John Ninomiya has lived out a childhood fantasy more than 40 times and will do so again at this year’s Thurston Classic hot-air balloon event.

Ninomiya, of Solana Beach, Calif., has been a hot-air balloonist for 20 years, but he won’t be using a conventional balloon with basket at the Thurston. Instead, he will fly a helium cluster balloon.

Ninomiya wears a harness with dozens of large, helium-filled latex balloons attached and has an emergency parachute for safety, said Ted Watts, chairman of the Thurston Classic committee and a hot-air balloonist himself.

“It’s bizarre to see him going along,” Watts said.

There are only about a half-dozen such pilots in the world who use this unique form of ballooning, according to Ninomiya’s Internet site

Ninomiya takes off with more balloons than needed to lift his weight, releasing water ballasts to ascend. To descend, he bursts or releases balloons. He’ll use about 80 balloons — each ranging in size from 4 to 6 feet — at the Thurston.

“They’re not a toy balloon, but similar to what they use for weather observation,” Watts said.

Watts befriended Ninomiya at a ballooning event in Ashland, Ohio, last July. Ninomiya is doing a project called “States of Enlightenment” in which he is trying to fly with helium balloons in all 50 states.

“I told him if he ever wanted to come to Pennsylvania, we’d be interested,” said Watts.

Ninomiya is expected to fly the evening of June 16.

His interest in ballooning was inspired as a child after seeing the French film, “The Red Balloon.” In it, a young boy is carried over Paris by a bouquet of helium-filled toy balloons.

He began teaching himself to fly with helium balloon clusters five years ago.

“It’s challenging because it’s harder to control than a hot-air balloon,” Ninomiya said in a statement. “But, there’s nothing else like it — it’s like a child’s dream of flight come true.”

His flight will be sponsored by Airgas Great Lakes, a local supplier of industrial gases, Watts said.

It will take more than 8,000 cubic feet of industrial helium to fill the balloons — about 35 large cylinders. It’s estimated it will take 15 volunteers about two hours to inflate all the balloons necessary.

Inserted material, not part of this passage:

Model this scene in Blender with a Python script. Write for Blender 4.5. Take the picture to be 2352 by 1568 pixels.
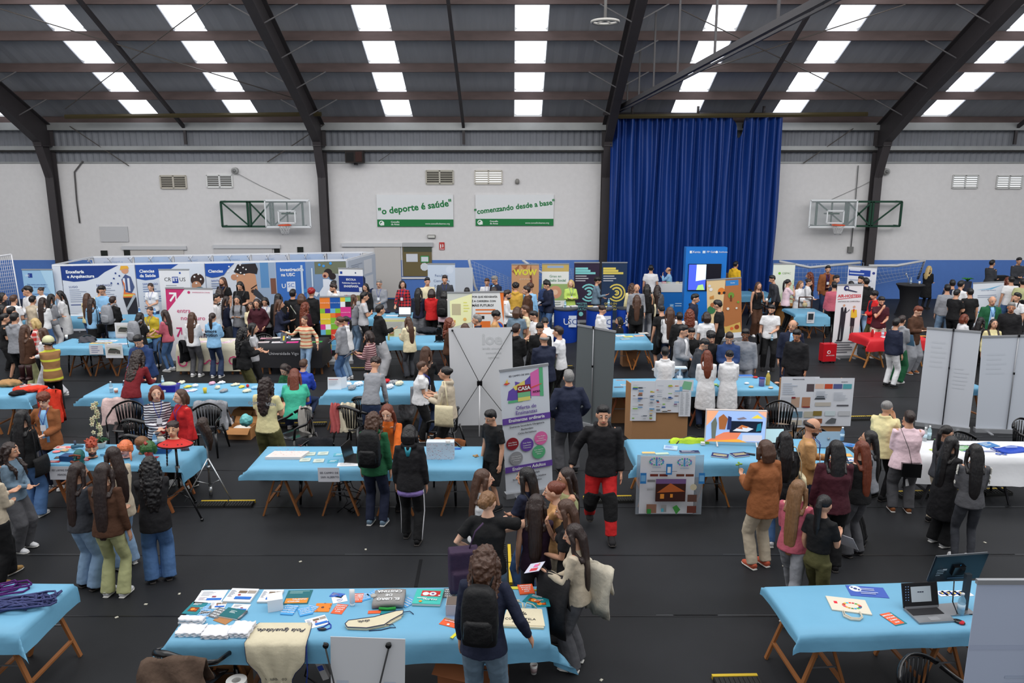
import bpy, math, random
from mathutils import Vector, Matrix, noise
for _o in list(bpy.data.objects): bpy.data.objects.remove(_o)
SC = bpy.context.scene; COL = SC.collection; R = math.radians; PI = math.pi
# ---------------------------------------------------------------- camera, world, lights, exposure
FPX, CX, CY, CH, PITCH = 1800.0, 1176.0, 784.0, 4.8, R(12.0)
_c = bpy.data.cameras.new('camera'); _c.sensor_width = 36; _c.lens = FPX/2352*36; _c.clip_end = 200; _c.clip_start = .05
CAM = bpy.data.objects.new('camera', _c); COL.objects.link(CAM)
CAM.location = (0, 0, CH); CAM.rotation_euler = (PI/2-PITCH, 0, 0); SC.camera = CAM
_w = bpy.data.worlds.new('world'); SC.world = _w; _w.use_nodes = True
_w.node_tree.nodes['Background'].inputs[0].default_value = (.93, .96, 1, 1)
_w.node_tree.nodes['Background'].inputs[1].default_value = .62
def area(x, y, z, sx, sy, e, rot=(0,0,0), col=(1,.985,.97)):
    l = bpy.data.lights.new('daylight', 'AREA'); l.shape = 'RECTANGLE'; l.size = sx; l.size_y = sy; l.energy = e; l.color = col
    o = bpy.data.objects.new('added_area_light', l); COL.objects.link(o); o.location = (x, y, z); o.rotation_euler = rot
area(0, 7.5, 12.5, 44, 9, 2700)                     # added area lamp above the view, standing in for roof-light daylight
area(0, 17.5, 10.6, 44, 8, 2700, (R(30),0,0))  # second added lamp, tilted to brighten the back wall
SC.view_settings.view_transform = 'Standard'; SC.view_settings.look = 'None'
SC.view_settings.exposure = 0.0; SC.view_settings.gamma = 1; SC.view_settings.use_curve_mapping = False
SC.cycles.max_bounces = 5; SC.cycles.diffuse_bounces = 3; SC.cycles.glossy_bounces = 2; SC.cycles.transparent_max_bounces = 10
SC.cycles.sample_clamp_indirect = 4; SC.cycles.caustics_reflective = False; SC.cycles.caustics_refractive = False
# ---------------------------------------------------------------- measuring from the photograph
def ray(px, py):
    a = (px-CX)/FPX; b = -(py-CY)/FPX; c, s = math.cos(PITCH), math.sin(PITCH)
    return Vector((a, c+b*s, -s+b*c))
def P(px, py, z=0.0):
    d = ray(px, py); t = (z-CH)/d.z; return Vector((d.x*t, d.y*t, z))
def PY(px, py, Y):
    d = ray(px, py); t = Y/d.y; return Vector((d.x*t, Y, CH+d.z*t))
# ---------------------------------------------------------------- materials
def lin(c):
    return tuple(((v/255)/12.92 if v/255 <= .04045 else ((v/255+.055)/1.055)**2.4) for v in c)
_M = {}
def mat(c, rough=.75, bump=0, scale=30, var=0, emit=0, alpha=1, metal=0, name=None, stretch=(1,1,1), spec=.35):
    key = (tuple(c), rough, bump, scale, var, emit, alpha, metal, stretch, spec)
    if key in _M: return _M[key]
    m = bpy.data.materials.new(name or 'm%d' % len(_M)); m.use_nodes = True; nt = m.node_tree; b = nt.nodes['Principled BSDF']
    l = lin(c); b.inputs['Base Color'].default_value = (*l, 1); b.inputs['Roughness'].default_value = rough
    b.inputs['Metallic'].default_value = metal; b.inputs['Specular IOR Level'].default_value = spec
    if emit: b.inputs['Emission Color'].default_value = (*l, 1); b.inputs['Emission Strength'].default_value = emit
    if alpha < 1: b.inputs['Alpha'].default_value = alpha
    if bump or var:
        tc = nt.nodes.new('ShaderNodeTexCoord'); mp = nt.nodes.new('ShaderNodeMapping'); mp.inputs['Scale'].default_value = stretch
        n = nt.nodes.new('ShaderNodeTexNoise'); n.inputs['Scale'].default_value = scale; n.inputs['Detail'].default_value = 3
        nt.links.new(tc.outputs['Object'], mp.inputs[0]); nt.links.new(mp.outputs[0], n.inputs['Vector'])
        if bump:
            bp = nt.nodes.new('ShaderNodeBump'); bp.inputs['Strength'].default_value = min(1, bump); bp.inputs['Distance'].default_value = .02*max(1, bump)
            nt.links.new(n.outputs['Fac'], bp.inputs['Height']); nt.links.new(bp.outputs[0], b.inputs['Normal'])
        if var:
            mx = nt.nodes.new('ShaderNodeMix'); mx.data_type = 'RGBA'
            mx.inputs[6].default_value = tuple(v*(1-var) for v in l)+(1,); mx.inputs[7].default_value = tuple(min(1, v*(1+var)) for v in l)+(1,)
            nt.links.new(n.outputs['Fac'], mx.inputs[0]); nt.links.new(mx.outputs[2], b.inputs['Base Color'])
    _M[key] = m; return m
def stripes(c1, c2, freq, duty=.5, axis=2, plaid=False, c3=None):
    key = ('st', c1, c2, freq, duty, axis, plaid)
    if key in _M: return _M[key]
    m = bpy.data.materials.new('striped_cloth'); m.use_nodes = True; nt = m.node_tree; b = nt.nodes['Principled BSDF']; b.inputs['Roughness'].default_value = .85
    tc = nt.nodes.new('ShaderNodeTexCoord'); sp = nt.nodes.new('ShaderNodeSeparateXYZ'); nt.links.new(tc.outputs['Object'], sp.inputs[0])
    def band(ax):
        a = nt.nodes.new('ShaderNodeMath'); a.operation = 'MULTIPLY'; a.inputs[1].default_value = freq; nt.links.new(sp.outputs[ax], a.inputs[0])
        f = nt.nodes.new('ShaderNodeMath'); f.operation = 'FRACT'; nt.links.new(a.outputs[0], f.inputs[0])
        g = nt.nodes.new('ShaderNodeMath'); g.operation = 'GREATER_THAN'; g.inputs[1].default_value = duty; nt.links.new(f.outputs[0], g.inputs[0]); return g.outputs[0]
    fac = band(axis)
    if plaid:
        s = nt.nodes.new('ShaderNodeMath'); s.operation = 'ADD'; nt.links.new(fac, s.inputs[0]); nt.links.new(band(0), s.inputs[1])
        h = nt.nodes.new('ShaderNodeMath'); h.operation = 'MULTIPLY'; h.inputs[1].default_value = .5; nt.links.new(s.outputs[0], h.inputs[0]); fac = h.outputs[0]
    mx = nt.nodes.new('ShaderNodeMix'); mx.data_type = 'RGBA'; mx.inputs[6].default_value = (*lin(c1), 1); mx.inputs[7].default_value = (*lin(c2), 1)
    nt.links.new(fac, mx.inputs[0]); nt.links.new(mx.outputs[2], b.inputs['Base Color']); _M[key] = m; return m
C = dict(wh=(228,228,230), k=(26,25,28), nv=(30,36,58), gy=(142,144,150), dg=(60,62,68), lg=(190,190,194), cr=(226,214,178), be=(196,182,160),
  jn=(78,112,158), lj=(132,160,190), dj=(40,54,84), bk=(18,18,20), br=(78,50,34), tn=(146,88,50), ol=(84,82,48), gn=(30,92,58), tl=(68,184,152),
  rd=(200,34,36), mr=(66,22,34), bg=(120,28,36), pk=(222,128,150), ye=(232,184,40), ly=(226,214,162), mu=(182,160,40), lb=(140,188,226), bl=(36,66,170),
  or_=(232,112,38), lm=(186,214,104), lp=(236,206,214), pu=(40,20,42), rs=(186,92,108), sg=(176,178,130), cb=(196,150,100), tb=(88,170,214), db=(42,64,110),
  gg=(84,84,88), dt=(110,132,150), md=(206,162,66), pp=(232,196,206), rb=(200,96,70), ht=(168,132,80))
# ---------------------------------------------------------------- mesh collector
class MB:
    def __init__(s): s.v = []; s.f = []; s.m = []; s.cur = 0
    def add(s, vs, fs, mi=None):
        n = len(s.v); s.v += [tuple(v) for v in vs]; s.f += [tuple(i+n for i in f) for f in fs]; s.m += [s.cur if mi is None else mi]*len(fs)
    def box(s, c, d, rz=0, rx=0, ry=0, mi=None):
        M = Matrix.Translation(c) @ Matrix.Rotation(rz, 4, 'Z') @ Matrix.Rotation(ry, 4, 'Y') @ Matrix.Rotation(rx, 4, 'X')
        vs = [M @ Vector((x*d[0]/2, y*d[1]/2, z*d[2]/2)) for x in (-1,1) for y in (-1,1) for z in (-1,1)]
        s.add(vs, [(0,1,3,2),(4,6,7,5),(0,4,5,1),(2,3,7,6),(0,2,6,4),(1,5,7,3)], mi); return s
    def bar(s, a, b, w, h=None, mi=None):
        a = Vector(a); b = Vector(b); d = b-a; h = h or w; z = d.normalized(); up = Vector((0,0,1)) if abs(z.z) < .95 else Vector((0,1,0))
        x = z.cross(up).normalized(); y = x.cross(z).normalized()
        vs = [p + x*i*w/2 + y*j*h/2 for p in (a, b) for i, j in ((-1,-1),(1,-1),(1,1),(-1,1))]
        s.add(vs, [(3,2,1,0),(4,5,6,7),(0,1,5,4),(1,2,6,5),(2,3,7,6),(3,0,4,7)], mi); return s
    def tube(s, pts, rad, n=10, mi=None, flat=1.0, side=None):
        pts = [Vector(p) for p in pts]; k = len(pts)
        if not hasattr(rad, '__len__'): rad = [rad]*k
        vs = []; x = None
        for i, p in enumerate(pts):
            t = (pts[min(i+1, k-1)]-pts[max(i-1, 0)])
            t = t.normalized() if t.length > 1e-9 else Vector((0,0,1))
            if x is None:
                ref = Vector(side) if side is not None else (Vector((1,0,0)) if abs(t.x) < .9 else Vector((0,1,0)))
                x = (ref - t*ref.dot(t)).normalized()
            else: x = (x - t*x.dot(t)).normalized()
            y = t.cross(x)
            r = rad[i]; ra, rb = (r, r*flat) if not hasattr(r, '__len__') else r
            for j in range(n): a = 2*PI*j/n; vs.append(p + x*math.cos(a)*ra + y*math.sin(a)*rb)
        fs = [(i*n+j, i*n+(j+1)%n, (i+1)*n+(j+1)%n, (i+1)*n+j) for i in range(k-1) for j in range(n)]
        fs += [tuple(range(n-1, -1, -1)), tuple((k-1)*n+j for j in range(n))]
        s.add(vs, fs, mi); return s
    def ell(s, c, r, n=12, k=8, M=None, mi=None):
        c = Vector(c); vs = [c+Vector((0,0,-r[2]))]
        for i in range(1, k):
            a = -PI/2+PI*i/k
            for j in range(n): b = 2*PI*j/n; vs.append(c+Vector((r[0]*math.cos(a)*math.cos(b), r[1]*math.cos(a)*math.sin(b), r[2]*math.sin(a))))
        vs.append(c+Vector((0,0,r[2])))
        if M is not None: vs = [M @ v for v in vs]
        fs = [(0, 1+(j+1)%n, 1+j) for j in range(n)]
        fs += [(1+i*n+j, 1+i*n+(j+1)%n, 1+(i+1)*n+(j+1)%n, 1+(i+1)*n+j) for i in range(k-2) for j in range(n)]
        L = len(vs)-1; fs += [(L, 1+(k-2)*n+j, 1+(k-2)*n+(j+1)%n) for j in range(n)]
        s.add(vs, fs, mi); return s
    def lathe(s, c, prof, n=16, mi=None):
        c = Vector(c); return s.rings([[c+Vector((r*math.cos(2*PI*j/n), r*math.sin(2*PI*j/n), z)) for j in range(n)] for r, z in prof], mi)
    def rings(s, rs, mi=None, caps=True):
        n = len(rs[0]); k = len(rs); vs = [v for r in rs for v in r]
        fs = [(i*n+j, i*n+(j+1)%n, (i+1)*n+(j+1)%n, (i+1)*n+j) for i in range(k-1) for j in range(n)]
        if caps: fs += [tuple(range(n-1, -1, -1)), tuple((k-1)*n+j for j in range(n))]
        s.add(vs, fs, mi); return s
    def slab(s, pts, th, mi=None):         # polygon (3-D points) given a thickness along th
        n = len(pts); pts = [Vector(p) for p in pts]; th = Vector(th)
        s.add(pts+[p+th for p in pts], [tuple(range(n)), tuple(range(2*n-1, n-1, -1))]+[(i, n+i, n+(i+1)%n, (i+1)%n) for i in range(n)], mi); return s
    def grid(s, rows, th=None, mi=None):   # rows of points -> sheet, with thickness downward
        k = len(rows); n = len(rows[0]); vs = [Vector(p) for r in rows for p in r]
        fs = [(i*n+j, i*n+j+1, (i+1)*n+j+1, (i+1)*n+j) for i in range(k-1) for j in range(n-1)]
        if th is not None:
            m = len(vs); t = Vector(th); vs = vs+[v+t for v in vs]; fs2 = [tuple(m+i for i in reversed(f)) for f in fs]
            e = [i for i in range(n)]+[i*n+n-1 for i in range(1, k)]+[(k-1)*n+j for j in range(n-2, -1, -1)]+[i*n for i in range(k-2, 0, -1)]
            fs = fs+fs2+[(e[i], m+e[i], m+e[(i+1)%len(e)], e[(i+1)%len(e)]) for i in range(len(e))]
        s.add(vs, fs, mi); return s
    def build(s, name, mats, parent=None, smooth=True, **kw):
        me = bpy.data.meshes.new(name); me.from_pydata(s.v, [], s.f)
        for m in (mats if isinstance(mats, (list, tuple)) else [mats]): me.materials.append(m)
        if any(s.m): me.polygons.foreach_set('material_index', s.m)
        if smooth: me.polygons.foreach_set('use_smooth', [True]*len(me.polygons)); 
        me.update(); o = bpy.data.objects.new(name, me); COL.objects.link(o)
        if smooth == 2: me.set_sharp_from_angle(angle=R(40))
        if parent: o.parent = parent
        for k, v in kw.items(): o[k] = v
        return o
def tag(o, label, cat, group=None, kind=None):
    o['label'] = label; o['category'] = cat
    if group: o['group'] = group
    if kind: o['kind'] = kind
    return o
def thing(name, label, cat, loc=(0,0,0), rz=0, group=None):
    o = bpy.data.objects.new(name, None); COL.objects.link(o); o.location = loc; o.rotation_euler = (0,0,rz); o.empty_display_size = .1
    return tag(o, label, cat, group)
def struct(mb, name, m, smooth=False): o = mb.build(name, m, smooth=smooth); o['kind'] = 'structure'; return o
def copyt(root, loc, rz, label=None, group=None, scale=None):
    r = root.copy(); COL.objects.link(r); r.location = loc; r.rotation_euler = (0,0,rz)
    if label: r['label'] = label
    if group: r['group'] = group
    if scale: r.scale = scale
    for c in root.children:
        d = c.copy(); COL.objects.link(d); d.parent = r
        for g in c.children: e = g.copy(); COL.objects.link(e); e.parent = d
    return r
def text(s, parent, M, size, c, align='CENTER', bold=0, shear=0, wid=None, name='lettering'):
    cu = bpy.data.curves.new(name, 'FONT'); cu.body = s; cu.size = size; cu.align_x = align; cu.align_y = 'CENTER'; cu.offset = bold*size; cu.shear = shear
    cu.resolution_u = 2; cu.extrude = .0008; cu.materials.append(mat(c, .6)); o = bpy.data.objects.new(name, cu); COL.objects.link(o); o.parent = parent; o.matrix_local = M
    if wid: o.scale = (wid, 1, 1)
    return o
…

“It’s not every day you’re asked to supply 8,000 cubic feet of helium,” said Kim Shorts, Meadville branch manager for Airgas. “I had a difficult time picturing John taking off harnessed to 80 helium balloons, but when Ted supplied us with pictures of John in flight, it made a little more sense.”

The company has sponsored two of Ninomiya’s previous flights at the NABA Hot Air Balloon National in Baton Rouge, La.